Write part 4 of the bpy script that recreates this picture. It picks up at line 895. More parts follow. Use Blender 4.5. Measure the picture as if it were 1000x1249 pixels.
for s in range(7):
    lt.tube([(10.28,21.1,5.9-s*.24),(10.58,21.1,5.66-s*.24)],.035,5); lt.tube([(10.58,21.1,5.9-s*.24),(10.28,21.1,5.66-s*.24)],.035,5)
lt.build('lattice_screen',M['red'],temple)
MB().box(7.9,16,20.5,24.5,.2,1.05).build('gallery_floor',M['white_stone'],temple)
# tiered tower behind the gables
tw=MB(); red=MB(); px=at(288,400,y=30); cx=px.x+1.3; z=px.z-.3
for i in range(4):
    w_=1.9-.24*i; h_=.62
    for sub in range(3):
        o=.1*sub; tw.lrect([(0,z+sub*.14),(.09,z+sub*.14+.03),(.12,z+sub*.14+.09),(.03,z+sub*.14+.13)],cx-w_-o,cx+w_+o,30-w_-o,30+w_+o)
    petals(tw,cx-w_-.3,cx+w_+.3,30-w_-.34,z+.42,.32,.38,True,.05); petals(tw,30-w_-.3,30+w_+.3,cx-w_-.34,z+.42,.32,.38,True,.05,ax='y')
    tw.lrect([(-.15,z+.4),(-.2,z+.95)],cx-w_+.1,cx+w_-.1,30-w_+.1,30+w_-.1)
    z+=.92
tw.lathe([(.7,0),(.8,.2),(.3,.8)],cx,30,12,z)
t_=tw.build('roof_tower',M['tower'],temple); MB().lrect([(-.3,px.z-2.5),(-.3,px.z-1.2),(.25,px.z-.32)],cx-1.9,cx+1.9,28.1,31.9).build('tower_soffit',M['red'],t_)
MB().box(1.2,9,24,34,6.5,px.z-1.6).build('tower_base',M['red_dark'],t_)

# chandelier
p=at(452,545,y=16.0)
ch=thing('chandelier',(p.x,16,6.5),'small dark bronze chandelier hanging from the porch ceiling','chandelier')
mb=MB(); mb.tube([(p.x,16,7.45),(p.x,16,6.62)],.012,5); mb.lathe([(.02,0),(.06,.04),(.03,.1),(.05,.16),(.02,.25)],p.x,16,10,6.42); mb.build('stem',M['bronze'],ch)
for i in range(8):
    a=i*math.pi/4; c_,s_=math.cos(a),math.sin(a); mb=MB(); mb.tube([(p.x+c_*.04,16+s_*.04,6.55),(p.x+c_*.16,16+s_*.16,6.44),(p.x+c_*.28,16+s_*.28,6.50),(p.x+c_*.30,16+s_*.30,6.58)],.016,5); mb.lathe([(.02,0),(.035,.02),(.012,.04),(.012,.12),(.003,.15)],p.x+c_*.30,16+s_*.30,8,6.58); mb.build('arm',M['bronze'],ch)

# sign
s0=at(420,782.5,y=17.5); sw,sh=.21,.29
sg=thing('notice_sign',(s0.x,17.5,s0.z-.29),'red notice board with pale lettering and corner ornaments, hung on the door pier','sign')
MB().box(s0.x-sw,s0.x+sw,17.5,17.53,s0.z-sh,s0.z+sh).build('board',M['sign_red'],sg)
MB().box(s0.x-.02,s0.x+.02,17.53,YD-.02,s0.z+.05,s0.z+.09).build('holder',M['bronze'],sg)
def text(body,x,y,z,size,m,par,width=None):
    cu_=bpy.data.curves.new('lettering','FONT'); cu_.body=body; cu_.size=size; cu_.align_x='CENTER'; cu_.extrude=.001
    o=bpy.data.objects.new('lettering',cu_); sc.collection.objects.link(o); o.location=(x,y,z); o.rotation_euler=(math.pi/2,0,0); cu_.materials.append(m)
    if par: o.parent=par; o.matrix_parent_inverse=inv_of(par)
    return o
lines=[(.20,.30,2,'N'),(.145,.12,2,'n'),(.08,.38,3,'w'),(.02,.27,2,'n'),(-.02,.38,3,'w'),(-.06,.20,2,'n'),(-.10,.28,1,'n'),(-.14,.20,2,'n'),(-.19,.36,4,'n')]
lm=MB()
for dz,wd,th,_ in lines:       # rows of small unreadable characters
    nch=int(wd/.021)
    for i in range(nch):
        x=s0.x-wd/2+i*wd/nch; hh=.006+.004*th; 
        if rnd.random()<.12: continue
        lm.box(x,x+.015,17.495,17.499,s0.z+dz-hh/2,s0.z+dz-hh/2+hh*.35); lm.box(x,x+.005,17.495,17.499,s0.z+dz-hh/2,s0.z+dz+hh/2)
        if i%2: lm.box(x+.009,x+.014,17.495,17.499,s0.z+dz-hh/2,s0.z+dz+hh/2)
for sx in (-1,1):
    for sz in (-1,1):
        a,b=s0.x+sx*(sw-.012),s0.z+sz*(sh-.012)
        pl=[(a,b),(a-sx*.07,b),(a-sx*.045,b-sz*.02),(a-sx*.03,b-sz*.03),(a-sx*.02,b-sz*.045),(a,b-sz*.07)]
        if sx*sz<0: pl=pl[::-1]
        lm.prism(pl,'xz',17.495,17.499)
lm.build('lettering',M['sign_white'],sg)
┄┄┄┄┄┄
Stated exercise: Output the listing above without altering a single character.

Answer for the task:
Write part 4 of the bpy script that recreates this picture. It picks up at line 895. More parts follow. Use Blender 4.5. Measure the picture as if it were 1000x1249 pixels.
for s in range(7):
    lt.tube([(10.28,21.1,5.9-s*.24),(10.58,21.1,5.66-s*.24)],.035,5); lt.tube([(10.58,21.1,5.9-s*.24),(10.28,21.1,5.66-s*.24)],.035,5)
lt.build('lattice_screen',M['red'],temple)
MB().box(7.9,16,20.5,24.5,.2,1.05).build('gallery_floor',M['white_stone'],temple)
# tiered tower behind the gables
tw=MB(); red=MB(); px=at(288,400,y=30); cx=px.x+1.3; z=px.z-.3
for i in range(4):
    w_=1.9-.24*i; h_=.62
    for sub in range(3):
        o=.1*sub; tw.lrect([(0,z+sub*.14),(.09,z+sub*.14+.03),(.12,z+sub*.14+.09),(.03,z+sub*.14+.13)],cx-w_-o,cx+w_+o,30-w_-o,30+w_+o)
    petals(tw,cx-w_-.3,cx+w_+.3,30-w_-.34,z+.42,.32,.38,True,.05); petals(tw,30-w_-.3,30+w_+.3,cx-w_-.34,z+.42,.32,.38,True,.05,ax='y')
    tw.lrect([(-.15,z+.4),(-.2,z+.95)],cx-w_+.1,cx+w_-.1,30-w_+.1,30+w_-.1)
    z+=.92
tw.lathe([(.7,0),(.8,.2),(.3,.8)],cx,30,12,z)
t_=tw.build('roof_tower',M['tower'],temple); MB().lrect([(-.3,px.z-2.5),(-.3,px.z-1.2),(.25,px.z-.32)],cx-1.9,cx+1.9,28.1,31.9).build('tower_soffit',M['red'],t_)
MB().box(1.2,9,24,34,6.5,px.z-1.6).build('tower_base',M['red_dark'],t_)

# chandelier
p=at(452,545,y=16.0)
ch=thing('chandelier',(p.x,16,6.5),'small dark bronze chandelier hanging from the porch ceiling','chandelier')
mb=MB(); mb.tube([(p.x,16,7.45),(p.x,16,6.62)],.012,5); mb.lathe([(.02,0),(.06,.04),(.03,.1),(.05,.16),(.02,.25)],p.x,16,10,6.42); mb.build('stem',M['bronze'],ch)
for i in range(8):
    a=i*math.pi/4; c_,s_=math.cos(a),math.sin(a); mb=MB(); mb.tube([(p.x+c_*.04,16+s_*.04,6.55),(p.x+c_*.16,16+s_*.16,6.44),(p.x+c_*.28,16+s_*.28,6.50),(p.x+c_*.30,16+s_*.30,6.58)],.016,5); mb.lathe([(.02,0),(.035,.02),(.012,.04),(.012,.12),(.003,.15)],p.x+c_*.30,16+s_*.30,8,6.58); mb.build('arm',M['bronze'],ch)

# sign
s0=at(420,782.5,y=17.5); sw,sh=.21,.29
sg=thing('notice_sign',(s0.x,17.5,s0.z-.29),'red notice board with pale lettering and corner ornaments, hung on the door pier','sign')
MB().box(s0.x-sw,s0.x+sw,17.5,17.53,s0.z-sh,s0.z+sh).build('board',M['sign_red'],sg)
MB().box(s0.x-.02,s0.x+.02,17.53,YD-.02,s0.z+.05,s0.z+.09).build('holder',M['bronze'],sg)
def text(body,x,y,z,size,m,par,width=None):
    cu_=bpy.data.curves.new('lettering','FONT'); cu_.body=body; cu_.size=size; cu_.align_x='CENTER'; cu_.extrude=.001
    o=bpy.data.objects.new('lettering',cu_); sc.collection.objects.link(o); o.location=(x,y,z); o.rotation_euler=(math.pi/2,0,0); cu_.materials.append(m)
    if par: o.parent=par; o.matrix_parent_inverse=inv_of(par)
    return o
lines=[(.20,.30,2,'N'),(.145,.12,2,'n'),(.08,.38,3,'w'),(.02,.27,2,'n'),(-.02,.38,3,'w'),(-.06,.20,2,'n'),(-.10,.28,1,'n'),(-.14,.20,2,'n'),(-.19,.36,4,'n')]
lm=MB()
for dz,wd,th,_ in lines:       # rows of small unreadable characters
    nch=int(wd/.021)
    for i in range(nch):
        x=s0.x-wd/2+i*wd/nch; hh=.006+.004*th; 
        if rnd.random()<.12: continue
        lm.box(x,x+.015,17.495,17.499,s0.z+dz-hh/2,s0.z+dz-hh/2+hh*.35); lm.box(x,x+.005,17.495,17.499,s0.z+dz-hh/2,s0.z+dz+hh/2)
        if i%2: lm.box(x+.009,x+.014,17.495,17.499,s0.z+dz-hh/2,s0.z+dz+hh/2)
for sx in (-1,1):
    for sz in (-1,1):
        a,b=s0.x+sx*(sw-.012),s0.z+sz*(sh-.012)
        pl=[(a,b),(a-sx*.07,b),(a-sx*.045,b-sz*.02),(a-sx*.03,b-sz*.03),(a-sx*.02,b-sz*.045),(a,b-sz*.07)]
        if sx*sz<0: pl=pl[::-1]
        lm.prism(pl,'xz',17.495,17.499)
lm.build('lettering',M['sign_white'],sg)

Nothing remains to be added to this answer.